There are new car models being made every year in spite of the roads being mostly the same for the last decades and there are new browser versions shipped every few weeks even though the web to most casual observers look roughly the same now as it did a few years ago. Etc etc. Even things such as shoes or bicycles are developed and shipped in new versions every year.

In spite of how it may appear to casual distant observers, very few things remain the same over time in this world. This certainly is also true for internet, the web and how to do data transfers over them. Just five years ago we did internet transfers differently than how we (want to) do them today. New tweaks and proposals are brought up at least on a monthly basis.

Not evolving implies stagnation and eventually… death.

As standards, browsers and users update their expectations, curl does as well. curl needs to adapt and keep up to stay relevant. We want to keep improving it so that it can match and go beyond what people want from it. We want to help drive and push internet transfer technologies to help users to do better, more efficient and more secure operations. We like carrying the world’s infrastructure on our shoulders.

It might evolve for decades to come

One of the things that actually have occurred to me, after having worked on this project for some decades by now – and this is something I did not at all consider in the past, is that there is a chance that the project will remain alive and in use the next few decades as well. Because of exactly this nothing-ever-stops characteristic of the world around us, but also of course because of the existing amount of users and usage.

Current development should be done with care, a sense of responsibility and with the anticipation that we will carry everything we merge today with us for several more decades – at least. At the latest curl up meeting, I had session I called 100 year curl where I brought up thoughts for us as a project that we might need to work on and keep in mind if indeed we believe the curl project will and should be able to celebrate its 100th birthday in a future. It is a slightly overwhelming (terrifying even?) thought but in my opinion not entirely unrealistic. And when you think about it, we have already traveled almost 30% of the way towards that goalpost.

But it looks the same

— I used curl the first time decades ago and it still looks the same.
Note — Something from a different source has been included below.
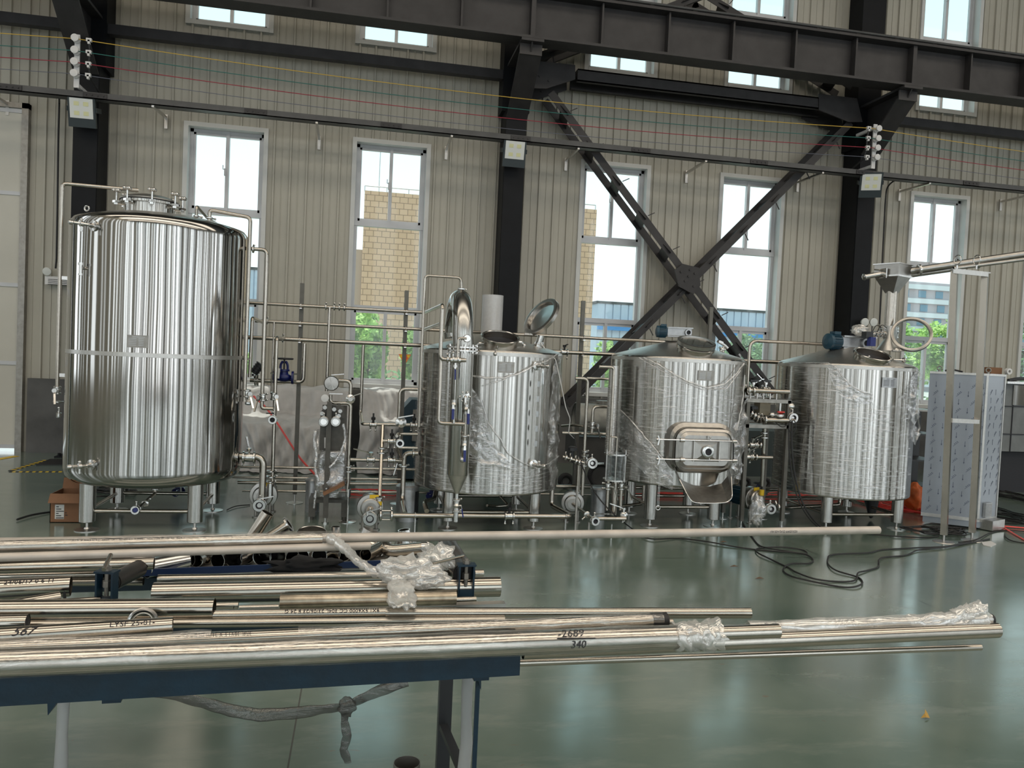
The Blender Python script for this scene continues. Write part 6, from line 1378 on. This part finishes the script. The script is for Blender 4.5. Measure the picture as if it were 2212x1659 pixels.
# small litter
tag(G().prism([Z(*p,0) for p in ((2120,1172),(2140,1170),(2152,1176),(2140,1182),(2124,1178))],(0,0,.006)).build('paper_scrap',white),'white scrap of paper on the floor at the far right','litter')
g=G();c=Z(2001,1552,0);vs=[c+Vector(v) for v in ((-.03,0,.004),(-.012,-.014,.012),(.012,-.008,.005),(.018,.012,.014),(.0,.012,.02),(.02,.035,.028))]
g.add(vs,[(0,1,4),(1,2,3,4),(4,3,5)]);tag(g.build('dry_leaf',mat('dry_leaf',(.42,.25,.05),.7)),'curled dry yellow brown leaf on the open floor','leaf')
for (px,py,l_) in ((1562,1172,'small brown leaf scrap on the floor beside the looping black cable'),(1585,1225,'crumpled brown scrap on the floor left of the cable loop'),(1640,1251,'faint brown scrap on the floor below the cable loop')):
    c=Z(px,py,0);tag(G().add([c+Vector(v) for v in ((-.04,0,.003),(0,-.014,.008),(.045,.004,.003),(.01,.016,.014))],[(0,1,3),(1,2,3)]).build('leaf_scrap',bark),l_,'leaf')
# dark sack hanging under the right hand tun
a=W(1882,1075,7.5);g=G();vs=[];n=20
for k in range(9):
    u=k/8;r=.085*(1-u)**.6+.012
    for i in range(n): an=2*PI*i/n;rr=r*(1+.15*math.sin(3*an+u*4));vs.append((a.x+rr*math.cos(an)+.01*u,7.5+rr*.8*math.sin(an),.33-.31*u))
g.add(vs,[(k*n+i,k*n+(i+1)%n,(k+1)*n+(i+1)%n,(k+1)*n+i) for k in range(8) for i in range(n)],True)
tag(g.build('black_sack',plast),'black plastic sack hanging under the outlet of the right hand tun','bag')
# under-tank outlet pipes
rp('under_tank_pipe','bent drain pipe under the right hand tun near the black sack',((1815,1072,7.5),(1812,1090,7.5),(1700,1094,7.3),(1680,1094,7.1)),.018)
rp('under_tank_pipe','triangular drain pipe bend under the middle of the kettle',((1075,1066,7.5),(1098,1092,7.4),(1072,1094,7.4),(1052,1092,7.3)),.013,snap=0)
rp('under_tank_pipe','drain pipe sweeping under the left front of the kettle',((942,1062,7.35),(938,1078,7.3),(916,1084,7.1),(922,1104,6.95)),.022,snap=0)
rp('under_tank_pipe','bent drain pipe under the square manhole tun behind its left leg',((1391,1048,7.5),(1390,1088,7.5),(1320,1094,7.3)),.016)
# ================= FOREGROUND PIPE RACK =================
TH=math.radians(3.4);EU=Vector((math.cos(TH),math.sin(TH),0));EV=Vector((-math.sin(TH),math.cos(TH),0))
O=Z(1125,1405,.85)
def U(u,v,z): return Vector((O.x,O.y,0))+EU*u+EV*v+VZ*z
t=thing('pipe_rack','teal blue steel rack table loaded with steel pipes in the foreground','rack',U(-.9,.5,0));RK=t
g=G();a=U(-2.6,.025,.8175);b=U(0,.025,.8175);g.bar(a,b,.05,.065);g.build('front_rail',rackblue,t)
g=G();
for v in (.42,.86): g.bar(U(-2.6,v,.80),U(-.06,v,.80),.04,.04)
for u in (-.03,-.9,-1.8): g.bar(U(u-.06,.04,.78),U(u-.06,1.1,.78),.04,.04)
g.build('shelf_bars',rackblue,t)
# rear rail of the fittings tray
A=Z(306,1237,.86);B=Z(990,1211,.86);g=G();g.bar(A,B,.006,.022);g.bar(A+VZ*-.01+EV*.02,B+VZ*-.01+EV*.02,.04,.004);g.build('tray_rail',mat('royal_blue_paint',(.005,.02,.08),.4),t)
g=G();g.bar(U(-2.6,1.02,.83),U(-.12,1.02,.83),.34,.006);g.build('tray_sheet',dsteel,t)
def leg(px,py,Y,w_,zt,lab=None,m=rackblue,name='leg'):
    p=W(px,py,Y);g=G();g.box(p.x-w_/2,p.x+w_/2,Y-w_/2,Y+w_/2,0,zt);return g.build(name,m,t)
leg(962,1500,2.85,.048,.78,m=plast);leg(1031,1500,2.14,.012,.79);leg(100,1500,2.95,.045,.78,m=plast) if 0 else None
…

This is a common follow-up statement. What have we actually done during all this time that the users can’t spot?

A related question that to me also is a little amusing is then:

— You say you worked on curl full time since 2019, but what do you actually do all days?

We work hard at maintaining backwards compatibility and not breaking existing use cases. If you cannot spot any changes and your command lines just keep working, it confirms that we do things right. curl is meant to do its job and stay out of the way. To mostly be boring. A dull stack is a good stack.

We have refactored and rearranged the internal architecture of curl and libcurl several times in the past and we keep doing it at regular intervals as we improve and adapt to new concepts, new ideas and the ever-evolving world. But we never let that impact the API, the ABI or by breaking any previously working curl tool command lines.

I personally think that this is curl’s secret super power. The one thing we truly have accomplished and managed to stick to: stability. In several aspects of the word.

curl offers stability in an unstable world.

Now more than ever

Counting commit frequency or any other metric of project activity, the curl project is actually doing more development now and at a higher pace than ever before during its entire lifetime.

We do this to offer you and everyone else the best, the most reliable, the fastest, the most feature rich, the best documented and the most secure internet transfer library on the planet.